New Moon

Chris Weitz is the director of "The Twilight Saga: New Moon," starring Robert Pattinson and Kristen Stewart. The film is released November 20 by Summit.

Director Chris Weitz’s success at adapting books for the screen, including About a Boy and The Golden Compass, made him an obvious choice for this project, says producer Wyck Godfrey. “Chris has a history of helming fantasy films with complex effects as well as intimate character studies, and he works well with young actors. But it is his appreciation of Stephenie Meyer’s books and characters that made him the perfect director for The Twilight Saga: New Moon.

“It was vital for us to really honor Stephenie’s creation and the fans that love the Twilight series,” Godfrey adds. “What we didn’t want to do was take her books and try to reinvent them. Chris fell in love with the books and he knew how to bring the story to life and keep it rooted in reality. That was essential. Even though these are fantasy creatures, the story feels like our world all the time.”

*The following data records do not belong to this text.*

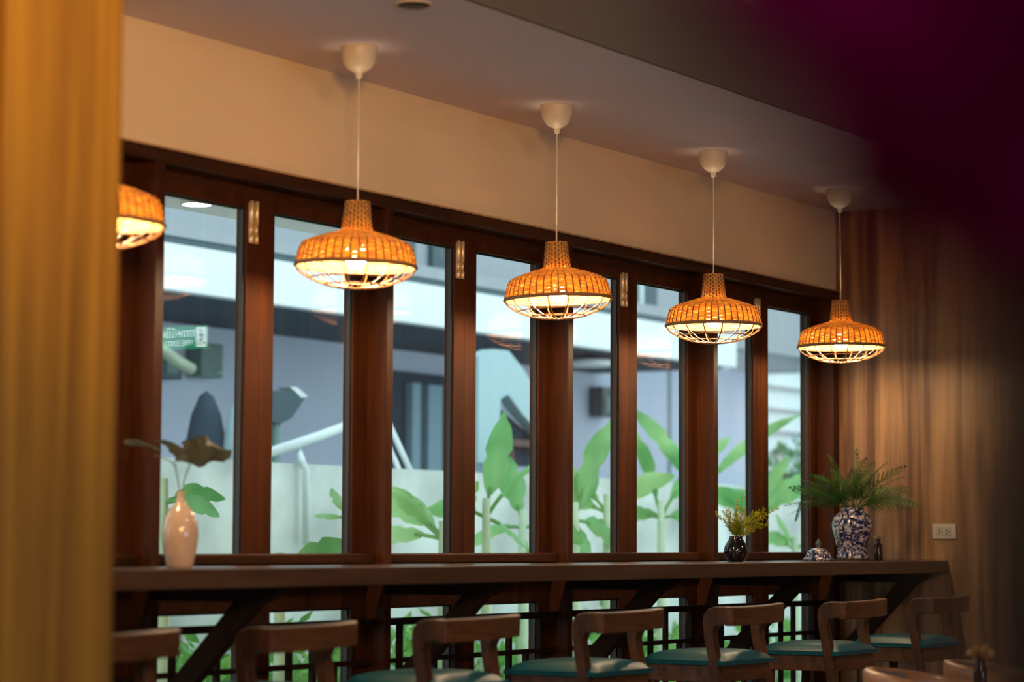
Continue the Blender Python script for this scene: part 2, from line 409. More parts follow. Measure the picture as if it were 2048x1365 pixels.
# ------------------------------------------------------------------ pendant lamps
R = .2075
def lamp_profile():
    """(r, z) from the neck top down to the rim, relative to the rim"""
    P = [(.180, 1.055), (.188, .98), (.198, .88), (.208, .78), (.219, .68), (.232, .585), (.262, .555), (.36, .528), (.50, .490), (.64, .448), (.76, .405), (.845, .368), (.888, .335), (.912, .28), (.935, .20), (.957, .11), (.975, .02)]
    return [(a*R, b*R) for a, b in P]
def resample(P, step):
    out = [P[0]]; acc = 0
    for (a, b) in zip(P, P[1:]):
        L = math.dist(a, b); t = step-acc
        while t <= L:
            f = t/L; out.append((a[0]+(b[0]-a[0])*f, a[1]+(b[1]-a[1])*f)); t += step
        acc = (acc+L) % step if t-step <= L else acc+L
        acc = L-(t-step)
    return out
ZR = -.760   # rim height below the ceiling
ZN = ZR+1.055*R
def make_lamp(x, label):
    t = thing('pendant_lamp', label, 'lamp', (x, 4.872, ZC), 0, 'woven pendant lamps above the bar counter')
    c = MB().lathe([(.001, 0), (.064, 0), (.0645, -.008), (.062, -.030), (.056, -.052), (.046, -.070), (.032, -.083), (.017, -.090), (.012, -.093), (.0115, -.108), (.008, -.112), (.001, -.112)], 36, cap=False)
    c.build('canopy', 'white_plastic', t)
    MB().tube([(0, 0, -.111), (.001, 0, -.3), (0, 0, ZN-.01)], .0028, 8).build('cord', 'cord_white', t)
    prof = lamp_profile(); off = (0, 0, ZN)
    dz = ZR-ZN
    # woven body: every strand passes in front of one rib and behind the next
    rings = resample(prof, .0084); nr = 44
    w = MB()
    for i, (r, z) in enumerate(rings):
        neck = z > .57*R
        ribs = 22 if neck else nr
        seg = ribs*4; ph = (i % 2)*PI
        amp = .0026
        # local normal of the profile
        j = min(i, len(rings)-2); dr = rings[j+1][0]-rings[j][0]; dzz = rings[j+1][1]-rings[j][1]; l = math.hypot(dr, dzz); nx, nz = -dzz/l, dr/l
        jit = random.uniform(-.0006, .0006)
        pts = []
        for q in range(seg):
            a = 2*PI*q/seg; o_ = amp*math.cos(ribs/2*a*1.0+ph) if ribs % 2 == 0 else 0
            pts.append(((r+nx*o_)*math.cos(a), (r+nx*o_)*math.sin(a), dz+z+nz*o_+jit*math.sin(3*a+i)))
        w.tube(pts, .0050, 6, closed=True)
    w.build('woven_shade', 'woven_cane', t, off)
    rb = MB()
    for q in range(nr):
        a = 2*PI*(q+.5)/nr
        pp = [p for p in prof if (q % 2 == 0 or p[1] < .56*R)]
        rb.tube([((r+.0040)*math.cos(a), (r+.0040)*math.sin(a), dz+z+.001) for r, z in pp], .0022, 5)
    rb.build('shade_rib_set', 'rib_cane', t, off)
    rim = MB(); N = 64
    rim.tube([(R*math.cos(2*PI*k/N), R*math.sin(2*PI*k/N), dz) for k in range(N)], .0054, 8, closed=True, flat=1.3)
    rim.build('rim_band', 'rim_cane', t, off)
    cg = MB()
    CP = [(1.0, -.02), (.95, -.10), (.86, -.165), (.76, -.215), (.62, -.275), (.50, -.315), (.34, -.35), (.16, -.37), (.03, -.375)]
    for q in range(16):
        a = 2*PI*(q+.3)/16
        cg.tube([(r*R*math.cos(a), r*R*math.sin(a), dz+z*R) for r, z in CP], .0025, 6)
    for r, z in ((.76, -.215), (.50, -.315)):
        cg.tube([(r*R*math.cos(2*PI*k/N), r*R*math.sin(2*PI*k/N), dz+z*R) for k in range(N)], .0026, 6, closed=True)
    cg.tube([(.035*R*math.cos(2*PI*k/16), .035*R*math.sin(2*PI*k/16), dz-.375*R) for k in range(16)], .0025, 6, closed=True)
    cg.build('cage', 'wire_cane', t, off)
    MB().lathe([(.001, dz+.15), (.020, dz+.15), (.021, dz+.10), (.019, dz+.098), (.001, dz+.098)], 20, cap=False).build('bulb_socket', 'white_plastic', t, off)
    MB().lathe([(.001, dz+.104), (.018, dz+.102), (.030, dz+.085), (.034, dz+.06), (.034, dz+.018), (.030, dz+.002), (.018, dz-.006), (.001, dz-.008)], 24, cap=False).build('bulb', 'bulb_glow', t, off)
    return t
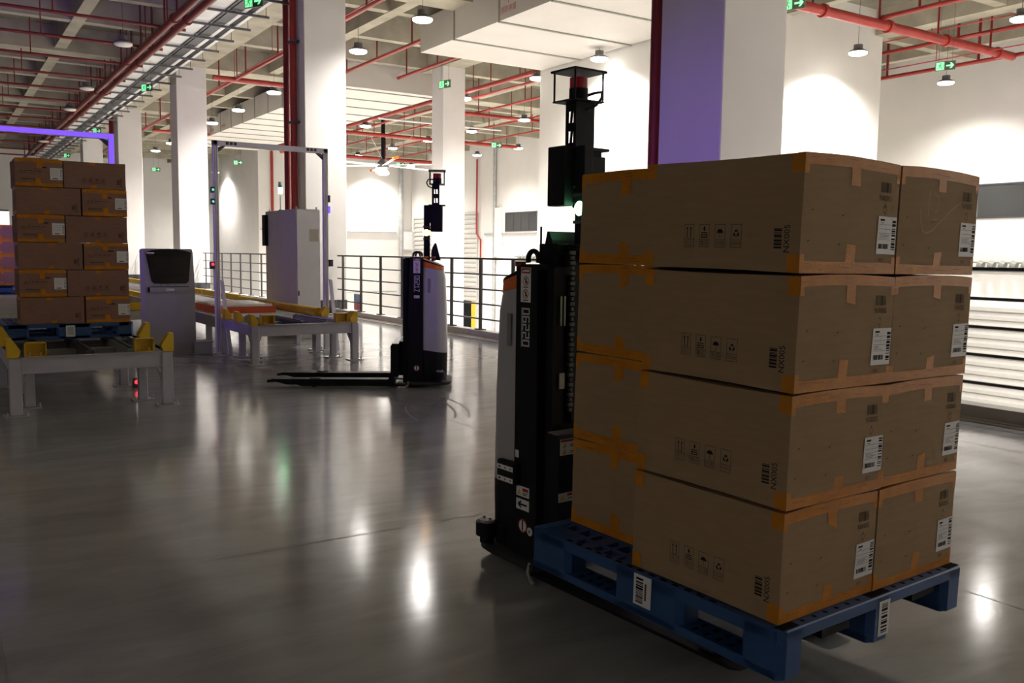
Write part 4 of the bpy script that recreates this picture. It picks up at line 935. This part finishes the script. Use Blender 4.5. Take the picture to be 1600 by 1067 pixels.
# --- front stack, tilted a little on the raised forks
P0 = Vector((2.087, 1.731, 0.352)); YAW, TA, TB = 0.069, 0.014, 0.009
STACK = Matrix.Translation(P0) @ Matrix.Rotation(YAW, 4, 'Z') @ Matrix.Rotation(TA, 4, 'X') @ Matrix.Rotation(TB, 4, 'Y')
BL, BW, BH = 0.618, 0.50, 0.351
LAY = ['bottom', 'second from bottom', 'third from bottom', 'top']
for k in range(4):
    rr = random.Random(40 + k)
    for what, x, y, rot in (('near', 0.0, 0.0, 0), ('right', BW + 0.007, 0.0, 0), ('back', 0.148, BL + 0.009, 1)):
        o = carton(BL, BW, BH, 100 + k * 7 + len(what), 'near', M_card, 'A' if not rot else '', 'L' if not rot else '', scuff=(what == 'right' and k == 3))
        jx, jy = rr.uniform(-.004, .004), rr.uniform(-.003, .003)
        M = Matrix.Translation((x + jx, y + jy, k * BH + 0.001))
        if rot: M = Matrix.Translation((x + jx + BL, y + jy, k * BH + 0.001)) @ Matrix.Rotation(R(90), 4, 'Z')
        o.matrix_world = STACK @ M
        lb = {'near': 'carton with four icons at near corner of front stack, %s layer' % LAY[k],
              'right': 'carton in right column of front stack, %s layer' % LAY[k],
              'back': 'taped carton end at back left of front stack, %s layer' % LAY[k]}[what]
        if what == 'right' and k == 3: lb = 'carton with pale scuff lines, right column top of front stack'
        tag(o, lb, 'box', 'cartons stacked on the front pallet')
pf = pallet('blue plastic pallet raised on forks under the front carton stack', 1.06, 1.20, 0.157, -0.03, -0.04)
pf.matrix_world = STACK
f = Flat(lambda u, v: (-0.0315 + 0.0, 0.535 - u, -0.062 + v)); f.rect(-.042, -.055, .042, .055, 0); f.fn = lambda u, v: (-0.0322, 0.535 - u, -0.062 + v)
f.barcode(-.03, -.045, .004, .045, 77, 1, True); f.rect(.012, -.03, .02, .03, 2); f.build('barcode_label', [M_paper, M_ink, M_inkg], pf)
f = Flat(lambda u, v: (0.515 + u, -0.0415, -0.078 + v)); f.rect(-.032, -.06, .032, .06, 0); f.fn = lambda u, v: (0.515 + u, -0.0422, -0.078 + v)
f.barcode(-.018, -.05, .018, .05, 78, 1, True); f.build('barcode_label', [M_paper, M_ink, M_inkg], pf)

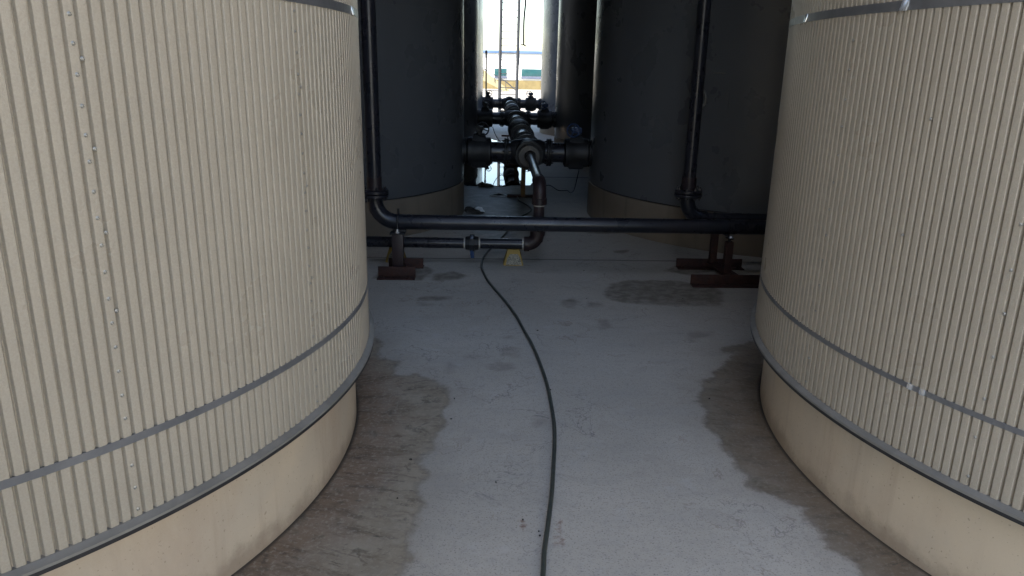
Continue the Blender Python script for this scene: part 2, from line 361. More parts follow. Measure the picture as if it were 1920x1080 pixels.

Although Weitz was initially unfamiliar with the novels, he quickly became a fan. “I read the books,” the director says. “Then I went to see the first film with an audience, and I was so jazzed by the extraordinarily deep emotional reaction I saw. When I watch a film, I look for an overwhelming sense of being immersed in a universe, and this was a chance to do that. It’s a bit different from what I’ve done before, but it also draws on some of my experience.”

Weitz realized his foremost responsibility was to be faithful to the books. “I worked very, very hard at making sure things were just right in that sense,” he says. “The first film was such a phenomenon. The books were such a phenomenon. My first job was to respect the love that the fans of the books have for the book, and the love they transferred to the movie. There was no need to completely remake the world. We go different places this time, but we still retain respect for the fans.”

The director consulted the author regularly, even on minor issues, according to Meyer. “He was interested in the smallest things, like can this person wear shoes?” she says. “He checked on all the details. He wanted to make it like the book, and he was very, very cool about that.”

Having the author available was invaluable to Weitz. “With Lord of the Rings, no one could ask Tolkien what he originally had in mind,” says the director. “I could email Stephenie and ask practical questions like, ‘Do Jasper’s powers actually work on Bella?’ as well as larger metaphysical questions. It allowed me to make sure that at all points that we were keeping consistent with the books.”

Meyer appreciates Weitz’s diligence, saying, “He really listens. He’s very quiet and at the same time it’s very clear what he’s looking for. I felt my material was in good hands with him.”